In my case it's probably not immediately obvious at all. The one person closest to me I told has not been very sympathetic at all. She thinks I'm making too big a deal about it, that everyone has some kind of autistic trait. Maybe had my traits been more obvious she might have had a different uptake. I don't really know....
 
:
Tired of not knowing where I stand with people. Tired of being misinterpreted. Tired of being written off. Tired of not "feeling" the goodness and friendship people are trying to send my way (at least I think, or are they messing with me?), cause it's encoded in a language I can't speak or understand. Tired of feeling alone all the time. Tired of trying yet again to fit in and creating yet another embarrassing awkward trainwreck for myself and others.
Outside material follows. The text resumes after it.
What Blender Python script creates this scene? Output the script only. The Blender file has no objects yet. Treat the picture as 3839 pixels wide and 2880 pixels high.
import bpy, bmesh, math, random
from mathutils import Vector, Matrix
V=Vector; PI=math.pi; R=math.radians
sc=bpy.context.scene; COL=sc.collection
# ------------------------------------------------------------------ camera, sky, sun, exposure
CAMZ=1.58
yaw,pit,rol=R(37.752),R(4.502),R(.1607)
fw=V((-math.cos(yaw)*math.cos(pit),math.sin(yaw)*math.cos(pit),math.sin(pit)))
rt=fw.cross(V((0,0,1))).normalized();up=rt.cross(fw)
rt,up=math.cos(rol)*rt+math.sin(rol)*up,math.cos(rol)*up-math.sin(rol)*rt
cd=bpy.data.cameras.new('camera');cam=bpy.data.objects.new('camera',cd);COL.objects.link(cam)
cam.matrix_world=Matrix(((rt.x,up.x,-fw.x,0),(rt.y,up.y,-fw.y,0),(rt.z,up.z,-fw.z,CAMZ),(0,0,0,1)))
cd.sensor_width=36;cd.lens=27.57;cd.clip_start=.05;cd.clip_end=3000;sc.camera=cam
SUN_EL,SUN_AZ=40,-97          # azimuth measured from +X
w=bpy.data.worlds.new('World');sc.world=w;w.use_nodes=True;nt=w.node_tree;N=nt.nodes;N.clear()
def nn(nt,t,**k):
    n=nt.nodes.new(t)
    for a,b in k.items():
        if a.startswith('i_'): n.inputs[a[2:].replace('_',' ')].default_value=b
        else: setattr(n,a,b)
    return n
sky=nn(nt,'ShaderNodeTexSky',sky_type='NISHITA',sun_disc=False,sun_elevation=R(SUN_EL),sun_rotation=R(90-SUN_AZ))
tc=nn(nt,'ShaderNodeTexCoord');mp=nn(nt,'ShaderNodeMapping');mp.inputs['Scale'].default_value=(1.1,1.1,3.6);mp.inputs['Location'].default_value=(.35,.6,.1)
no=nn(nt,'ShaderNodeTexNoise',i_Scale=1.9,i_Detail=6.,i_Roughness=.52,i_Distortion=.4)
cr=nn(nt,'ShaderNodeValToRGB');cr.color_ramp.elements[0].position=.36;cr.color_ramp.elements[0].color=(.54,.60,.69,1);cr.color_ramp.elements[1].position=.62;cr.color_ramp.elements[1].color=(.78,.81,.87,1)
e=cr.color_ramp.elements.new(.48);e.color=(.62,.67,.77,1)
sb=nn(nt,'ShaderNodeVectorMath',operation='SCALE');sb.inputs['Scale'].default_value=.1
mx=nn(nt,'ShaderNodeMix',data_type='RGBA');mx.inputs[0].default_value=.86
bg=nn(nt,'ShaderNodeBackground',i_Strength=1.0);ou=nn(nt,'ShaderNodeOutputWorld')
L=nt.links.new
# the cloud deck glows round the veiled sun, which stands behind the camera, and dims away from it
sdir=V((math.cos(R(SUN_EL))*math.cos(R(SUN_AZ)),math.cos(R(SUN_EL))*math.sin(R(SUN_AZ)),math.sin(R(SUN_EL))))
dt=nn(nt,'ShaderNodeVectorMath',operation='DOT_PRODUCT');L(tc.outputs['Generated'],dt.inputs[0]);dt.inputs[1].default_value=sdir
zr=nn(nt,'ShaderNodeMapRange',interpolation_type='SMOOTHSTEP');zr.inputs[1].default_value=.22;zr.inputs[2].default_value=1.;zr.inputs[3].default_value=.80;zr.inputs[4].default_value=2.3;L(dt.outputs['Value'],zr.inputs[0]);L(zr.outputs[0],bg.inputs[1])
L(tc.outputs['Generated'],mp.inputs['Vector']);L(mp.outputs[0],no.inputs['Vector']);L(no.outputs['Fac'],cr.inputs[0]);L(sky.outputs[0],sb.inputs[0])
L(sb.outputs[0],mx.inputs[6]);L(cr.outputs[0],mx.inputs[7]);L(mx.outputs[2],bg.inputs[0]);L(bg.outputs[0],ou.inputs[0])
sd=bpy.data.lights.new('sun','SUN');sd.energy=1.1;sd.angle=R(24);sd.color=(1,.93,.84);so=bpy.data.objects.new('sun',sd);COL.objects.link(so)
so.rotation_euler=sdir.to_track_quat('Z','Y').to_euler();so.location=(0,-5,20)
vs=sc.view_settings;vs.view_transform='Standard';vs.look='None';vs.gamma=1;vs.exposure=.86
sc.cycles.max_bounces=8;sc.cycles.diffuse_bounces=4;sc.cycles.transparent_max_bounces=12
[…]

Tired of being judged stupid, when I'm really only socially stupid. Tired of being the butt of jokes. Tired of people distrusting me or being afraid of me cause I'm different (so I must be a psycho, right?) Tired of feeling like damaged goods. Tired of feeling like I've never grown up. I'm too old to fake it and kiss arse to avoid conflicts. I'm nearly 50, and therefore hold out no hope of improvement or ideas to improve things. I know better by now. I've tried everything. What will become of me? I don't want another 40 years of this. Really, I don't.
Unfortunately it is our cross to bear, but im hearing ya. Being what we are, isolates us and shines a spotlight on us. I take solace in the fact that some of those people, that would judge me, are kidding themselves if they see themselves as representative of the normal world. Im loyal, speak the truth, and am accountable and make no excuses for what I am. If at the end of the day people ,find issue with me, in light of my admirable qualities, then those hypocrites have no place in my life. Those that find me abrupt or rude make no exceptions for my differences, which is why I make no effort to hide, what I am from them. I really hear you on this Nowwhat and there's not a lot I can say to make you feel better. Despite your condition, youve still managed to raise a family. Be proud of what you are and forgive yourself for what your not. My conversations with you have shown to you to be a worldly kind of guy with a kick ass sense of humour and an IQ to match. Its no wonder the NT world finds you intimidating. Lol
 
:Im loyal, speak the truth, and am accountable and make no excuses for what I am.l

I, too am flush with these denominations, but this quoin (nod to Neal Stephenson, here: read the Baroque Cycle) spends like monopoly money in the NT world where we are unlucky enough to be the minority.
 
I, too am flush with these denominations, but this quoin (nod to Neal Stephenson, here: read the Baroque Cycle) spends like monopoly money in the NT world where we are unlucky enough to be the minority.
A minority we may be, but when theyre in my world and need my help, and ive bought Mayfair and its got 5 hotels on it, they will be paying a premium
 
all of the above and IM not going to research for certain people they obviously have no appreciation and I'll be happy when they are irritated
Tired of not knowing where I stand with people. Tired of being misinterpreted. Tired of being written off. Tired of not "feeling" the goodness and friendship people are trying to send my way (at least I think, or are they messing with me?), cause it's encoded in a language I can't speak or understand. Tired of feeling alone all the time. Tired of trying yet again to fit in and creating yet another embarrassing awkward trainwreck for myself and others. Tired of being judged stupid, when I'm really only socially stupid. Tired of being the butt of jokes. Tired of people distrusting me or being afraid of me cause I'm different (so I must be a psycho, right?) Tired of feeling like damaged goods. Tired of feeling like I've never grown up. I'm too old to fake it and kiss arse to avoid conflicts. I'm nearly 50, and therefore hold out no hope of improvement or ideas to improve things. I know better by now. I've tried everything. What will become of me? I don't want another 40 years of this. Really, I don't.